How can Ukrainian war ever come to an end
Aside from the rhetoric, there is a growing consensus among Western diplomats, military analysts, military officers, heads of state, and even much of the media about how to end the endless Ukrainian war.
A proposed peace will see a DMZ established somewhere along an adjusted 1,200-mile Ukraine-Russia border. Tough negotiations will adjudicate how far east toward its original borders Russian forces will be leveraged to backstep.
Publicly in the U.S. and covertly in Europe, all accept that a depleted Ukraine will not have the military strength to retake Crimea and the Donbas.
In 2014, both were absorbed by Russia during the Obama administration. Neither that administration nor any since has advocated a military effort to reclaim them.
Loudly, the U.S. — and again quietly Europe — concedes that Ukraine will not be in NATO — a confirmation that Russia will use to justify to its people its disastrous invasion, and even many Ukrainians will accept.
How will the West deter Russian leader Vladimir Putin from his inevitable agenda of reclaiming lost Soviet territory and Russian-speaking peoples? For now, his army is exhausted, its arsenals depleted, and its reputation shattered.
In the future, a commercial corridor, anchored by concessions to American and international mining concerns, will supposedly serve as a tripwire to deter Putin from attacking in-the-way noncombatant Americans.
More practically, Ukrainian forces will be kept fully armed. They have already inflicted perhaps a million casualties on Putin’s forces — possibly five times the dead, wounded, and missing that the Russians lost to the Taliban over that entire decade-long misadventure in Afghanistan.
Trump has faced criticism for his volatile, art-of-the-deal approach to Ukrainian diplomacy over the last 10 weeks.
Lost in such criticism is that the Biden administration did not even try to end the war. Instead, in the LBJ-style of “light at the end of the tunnel,” it parroted the great “spring offensive” to come. And when that gambit disastrously failed, it resorted to the banal blank check of “as long as it takes.”
Western leaders simplistically thought that sending more arms, money, and Ukrainians into the cauldron would eventually break Russia — 30 times larger than Ukraine, 10 times richer, over four times more populous, and far less bothered by the mounting toll of its greater losses.
As soon as Trump pressures Ukrainian President Volodymyr Zelenskyy for a ceasefire and a rare minerals mining concession, Putin smells an advantage. So, he digs in and orders his generals to double down on terror strikes for advantage.
And then, once Trump sees that scolding Zelenskyy empowers Putin to back off from a ceasefire, he turns on Putin and puts far greater pressure on him: a secondary embargo on all who buy Russian oil that even the “on to Moscow” crowd had never envisioned.

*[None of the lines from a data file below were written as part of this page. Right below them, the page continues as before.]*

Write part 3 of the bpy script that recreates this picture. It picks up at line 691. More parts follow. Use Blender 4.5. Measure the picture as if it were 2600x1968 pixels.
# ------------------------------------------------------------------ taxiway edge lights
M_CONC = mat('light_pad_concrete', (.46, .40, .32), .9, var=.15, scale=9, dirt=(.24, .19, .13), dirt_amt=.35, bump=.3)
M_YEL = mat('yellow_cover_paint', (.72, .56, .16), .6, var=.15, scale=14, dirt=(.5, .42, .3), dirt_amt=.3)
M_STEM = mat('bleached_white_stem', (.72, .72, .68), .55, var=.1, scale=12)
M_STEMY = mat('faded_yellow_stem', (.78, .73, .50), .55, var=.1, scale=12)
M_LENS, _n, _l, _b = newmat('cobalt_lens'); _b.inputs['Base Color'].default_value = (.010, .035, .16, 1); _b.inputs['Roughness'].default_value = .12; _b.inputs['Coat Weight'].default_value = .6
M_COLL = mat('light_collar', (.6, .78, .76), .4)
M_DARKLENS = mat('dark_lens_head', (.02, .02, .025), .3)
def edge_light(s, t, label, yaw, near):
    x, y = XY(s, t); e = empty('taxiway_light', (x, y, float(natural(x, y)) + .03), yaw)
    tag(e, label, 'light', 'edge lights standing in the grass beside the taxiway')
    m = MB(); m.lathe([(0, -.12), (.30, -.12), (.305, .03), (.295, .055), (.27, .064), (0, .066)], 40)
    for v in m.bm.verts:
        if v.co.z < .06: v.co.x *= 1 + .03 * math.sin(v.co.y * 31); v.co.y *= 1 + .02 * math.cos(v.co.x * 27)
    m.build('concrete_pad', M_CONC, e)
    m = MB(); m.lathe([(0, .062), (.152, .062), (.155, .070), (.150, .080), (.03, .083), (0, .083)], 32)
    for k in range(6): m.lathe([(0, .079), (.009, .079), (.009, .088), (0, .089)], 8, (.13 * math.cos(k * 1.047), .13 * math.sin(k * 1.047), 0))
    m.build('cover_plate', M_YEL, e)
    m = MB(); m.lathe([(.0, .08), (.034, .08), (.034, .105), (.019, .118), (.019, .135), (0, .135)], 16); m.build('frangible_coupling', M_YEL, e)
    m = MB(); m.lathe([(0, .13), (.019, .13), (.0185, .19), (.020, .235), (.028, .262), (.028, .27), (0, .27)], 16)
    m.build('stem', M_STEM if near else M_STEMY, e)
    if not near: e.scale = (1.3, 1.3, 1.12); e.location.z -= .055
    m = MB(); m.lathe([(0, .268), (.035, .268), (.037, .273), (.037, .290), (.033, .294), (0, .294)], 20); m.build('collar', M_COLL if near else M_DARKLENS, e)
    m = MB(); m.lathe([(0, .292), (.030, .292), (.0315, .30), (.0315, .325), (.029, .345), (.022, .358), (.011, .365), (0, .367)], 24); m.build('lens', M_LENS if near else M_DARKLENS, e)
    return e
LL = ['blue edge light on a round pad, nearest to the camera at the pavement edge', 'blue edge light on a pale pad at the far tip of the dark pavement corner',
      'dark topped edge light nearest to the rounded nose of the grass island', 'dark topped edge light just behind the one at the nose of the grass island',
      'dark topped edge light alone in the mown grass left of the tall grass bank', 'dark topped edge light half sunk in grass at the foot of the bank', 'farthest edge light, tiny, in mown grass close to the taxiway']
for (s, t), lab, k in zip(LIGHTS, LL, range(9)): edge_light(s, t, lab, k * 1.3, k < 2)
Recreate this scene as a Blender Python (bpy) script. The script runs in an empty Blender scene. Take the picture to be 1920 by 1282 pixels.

Once Putin seems to agree, then Zelenskyy thinks he had and wants a better mining deal or reconsideration of NATO or more sophisticated weapons — until Trump reminds him that the despised U.S., not his beloved Europeans, is his only route to a shaky peace.
Putin always preferred to exploit the Obamas and Bidens of the world. And he did so in 2014 and 2022, rather than the mercurial, unpredictable, and ultimately dangerous Trump, during whose tenure he stayed put within his borders.
If and when peace comes, we can already foresee the misinformation that will follow: Trump deserves no credit. Zelenskyy remains the true hero. A now hollowed-out Russia was the real winner.